The reception for this wedding in 2007 was at a different location from the ceremony.  I got there a little later than most of the people I knew; seating was not preassigned, and everyone I knew had already found a table, and there was no room left at that table for me.  Given the way I had been feeling that morning, that was enough to set me off; I quietly walked back outside and sat on a bench.  An older friend from church (not older as in old, but older as in around my parents’ age rather than close to the age of the bride and groom) sat next to me and asked what was wrong.  I told him.  “Go home,” he said.  “If you really don’t want to be here, just go home.”  I thought about it.  I almost did go home.  But then I said, “No.  I’m not going to go home.  This day isn’t about me and all of my issues.  It’s the bride and groom’s special day, and if they think I’m an important enough part of their lives that they wanted to share their special day with me, then it would just be selfish for me to turn my back on them because of my own issues.”  So I went back inside, and I was determined to have fun at that wedding reception.  And I did.  And ever since then, I’ve taken that attitude whenever I’ve been to a wedding.

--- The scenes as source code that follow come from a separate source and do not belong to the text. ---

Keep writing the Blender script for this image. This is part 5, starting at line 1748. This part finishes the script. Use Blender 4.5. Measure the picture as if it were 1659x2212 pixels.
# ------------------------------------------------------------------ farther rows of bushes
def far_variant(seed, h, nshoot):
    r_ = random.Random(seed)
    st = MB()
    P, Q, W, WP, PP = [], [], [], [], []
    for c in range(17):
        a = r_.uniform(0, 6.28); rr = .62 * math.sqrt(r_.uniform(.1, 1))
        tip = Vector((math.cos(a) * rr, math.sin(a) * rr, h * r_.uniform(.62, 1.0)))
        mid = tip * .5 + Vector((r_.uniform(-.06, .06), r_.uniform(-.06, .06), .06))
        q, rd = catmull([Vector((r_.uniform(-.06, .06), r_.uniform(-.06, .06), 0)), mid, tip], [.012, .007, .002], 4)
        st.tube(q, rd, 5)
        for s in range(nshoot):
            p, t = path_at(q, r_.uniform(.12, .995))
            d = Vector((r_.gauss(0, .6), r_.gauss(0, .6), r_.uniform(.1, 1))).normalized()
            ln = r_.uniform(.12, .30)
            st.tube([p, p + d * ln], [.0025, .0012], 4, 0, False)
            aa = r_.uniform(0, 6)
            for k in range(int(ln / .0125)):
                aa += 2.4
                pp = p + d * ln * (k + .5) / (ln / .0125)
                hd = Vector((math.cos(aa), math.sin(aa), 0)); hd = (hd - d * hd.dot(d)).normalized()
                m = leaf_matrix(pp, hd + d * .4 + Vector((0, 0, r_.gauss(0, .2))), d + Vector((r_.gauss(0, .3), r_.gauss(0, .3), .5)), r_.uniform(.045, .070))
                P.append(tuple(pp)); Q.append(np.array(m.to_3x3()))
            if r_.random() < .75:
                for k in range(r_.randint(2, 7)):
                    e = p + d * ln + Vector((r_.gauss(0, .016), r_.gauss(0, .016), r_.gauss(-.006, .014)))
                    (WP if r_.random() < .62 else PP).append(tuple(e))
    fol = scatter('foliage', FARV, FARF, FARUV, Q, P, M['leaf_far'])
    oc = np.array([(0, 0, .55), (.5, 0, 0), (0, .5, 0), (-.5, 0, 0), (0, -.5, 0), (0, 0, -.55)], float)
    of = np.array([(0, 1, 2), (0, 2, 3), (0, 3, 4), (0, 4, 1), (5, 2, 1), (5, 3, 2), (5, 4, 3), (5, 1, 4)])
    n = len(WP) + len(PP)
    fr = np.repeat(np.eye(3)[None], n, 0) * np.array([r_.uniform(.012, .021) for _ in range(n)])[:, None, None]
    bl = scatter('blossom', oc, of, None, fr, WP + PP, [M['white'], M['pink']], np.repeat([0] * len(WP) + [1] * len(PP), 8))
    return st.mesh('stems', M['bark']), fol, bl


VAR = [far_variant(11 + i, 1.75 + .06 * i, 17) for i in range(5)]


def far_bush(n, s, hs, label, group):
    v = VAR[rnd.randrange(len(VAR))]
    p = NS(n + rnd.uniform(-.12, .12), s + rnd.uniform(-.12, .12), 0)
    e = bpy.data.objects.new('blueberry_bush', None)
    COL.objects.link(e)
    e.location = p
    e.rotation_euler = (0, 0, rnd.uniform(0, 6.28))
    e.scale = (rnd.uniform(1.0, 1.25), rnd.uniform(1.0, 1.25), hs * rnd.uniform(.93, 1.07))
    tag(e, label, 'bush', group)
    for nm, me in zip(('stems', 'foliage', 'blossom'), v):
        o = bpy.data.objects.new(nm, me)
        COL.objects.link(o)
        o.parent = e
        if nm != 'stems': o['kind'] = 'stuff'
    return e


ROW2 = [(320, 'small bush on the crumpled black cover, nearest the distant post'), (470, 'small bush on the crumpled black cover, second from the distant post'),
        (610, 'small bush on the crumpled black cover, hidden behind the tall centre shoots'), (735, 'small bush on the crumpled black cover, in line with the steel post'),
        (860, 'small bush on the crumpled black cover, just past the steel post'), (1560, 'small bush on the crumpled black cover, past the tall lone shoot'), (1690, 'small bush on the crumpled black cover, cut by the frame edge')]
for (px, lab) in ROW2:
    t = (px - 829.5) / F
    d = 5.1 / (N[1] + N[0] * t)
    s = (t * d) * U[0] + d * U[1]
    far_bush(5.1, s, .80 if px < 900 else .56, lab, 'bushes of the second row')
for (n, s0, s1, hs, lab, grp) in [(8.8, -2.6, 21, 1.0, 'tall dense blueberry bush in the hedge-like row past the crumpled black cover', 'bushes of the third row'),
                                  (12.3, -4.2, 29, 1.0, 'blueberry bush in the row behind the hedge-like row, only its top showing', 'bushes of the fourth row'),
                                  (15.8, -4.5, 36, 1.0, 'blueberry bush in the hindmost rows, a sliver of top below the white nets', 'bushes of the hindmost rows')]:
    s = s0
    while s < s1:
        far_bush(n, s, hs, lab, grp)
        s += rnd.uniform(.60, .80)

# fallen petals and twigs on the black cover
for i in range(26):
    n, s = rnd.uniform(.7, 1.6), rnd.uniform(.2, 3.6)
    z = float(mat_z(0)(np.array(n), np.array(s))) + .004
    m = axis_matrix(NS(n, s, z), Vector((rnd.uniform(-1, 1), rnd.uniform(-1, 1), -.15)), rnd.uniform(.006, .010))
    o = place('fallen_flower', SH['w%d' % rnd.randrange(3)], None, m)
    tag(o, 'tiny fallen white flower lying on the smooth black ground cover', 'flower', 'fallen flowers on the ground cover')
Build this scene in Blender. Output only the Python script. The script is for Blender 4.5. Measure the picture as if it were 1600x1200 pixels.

As for hashtags, let’s review first, especially for the benefit of my readers who aren’t up on the latest social media trends.  A hashtag is a number sign (called a hash in British English) followed by some string of letters and numbers (no spaces or punctuation) intended to group or categorize a caption, status update, etc.  Hashtags in their current form started as a function of Twitter and later spread to other social media platforms such as Facebook and Instagram.  They can be used in mid-sentence, such as “Is anyone watching this #SFGiants game right now?”, or as postscripts, such as “Home run!!! #SFGiants”  The original intended function of a hashtag is to group or categorize posts.  In my examples, clicking on “#SFGiants” wil bring up other posts that contain the hashtag #SFGiants, which would presumably be posts about the San Francisco Giants baseball team.

The problem with hashtags, in my opinion, is their gratuitous overuse.  Let’s say you go to a Giants game and take a self portrait (that’s what the word “selfie” actually means, by the way, so if someone else is taking a picture of you, it’s not a selfie) with the scoreboard and the view of the San Francisco Bay in the background.  Your properly tagged caption might say something like “At the game today!  #SFGiants  #SanFrancisco #baseball”  An improperly tagged caption might say something like “At the game today!  #icanseethebaybehindme  #lookatthathugeshipunderthebridge  #ihavegreathairtoday  #busterposeyhasaniceass  #iwantgarlicfries  #cutehair  #omgitotallylookcutetoday  #selfie  #hashtag”  For one thing, that is hard to read.  The English language has spaces and capital letters and punctuation for precisely that reason; please use them.  Spaces and punctuation aren’t allowed in hashtags, I know, but capital letters are, and that would significantly improve the readability of this caption.  More importantly, though, most of those things shouldn’t even be hashtags.  Remember, the point of a hashtag is to make your post searchable.  I guarantee you, very few people, quite possibly no one, is out there searching for “lookatthathugeshipunderthebridge.”  It’s way too specific.  If you wanted to categorize your pictures of ships under bridges, use something more succinct and easier to find like “#ship” or “#bridge.”  If you wanted to categorize your selfies with great hair, use “#greathair.”  That’s how it’s supposed to work.

So, back to the original topic, wedding hashtags.  When the kids these days get married, they make up a hashtag specifically for their wedding, and tell all their friends to use it when posting statuses and pictures related to the wedding.  To me, this seems kind of narcissistic.  Do they really expect people worldwide to be searching for their wedding?  And do they always need to come up with something cute and sappy?  Can’t it just be their names and the word “wedding” or something like that?  Some keep their hashtags simple like that, I know.  But I’ve seen others that just want to make me barf.  I’m not going to give examples here, because I don’t want to alienate my friends who have done that.

I realized something about wedding hashtags, though:  I can’t really complain, because this is a perfectly legitimate use of a hashtag.  A hashtag specifically for posts and pictures from a wedding creates an easy way to see posts and pictures on that same topic, and this is what hashtags are supposed to be for.  Maybe the whole world won’t be searching for that topic, but the bride and groom and their family and friends might.  And as for being narcissistic, it’s a wedding we’re talking about here, and the bride and groom have a right to be the centers of attention for that one day.  Like I said, if I don’t like it, I’m just being selfish.  I have my own issues to deal with, and I shouldn’t take them out on two other people who deserve to have a special day.

So if you’re planning a wedding, and you want me to be there, invite me.  I’ll be there.  Go ahead and make up a hashtag too.  I won’t use it, but that’s only because I generally don’t use hashtags at all, not because I’m going to stop you from celebrating your wedding your way.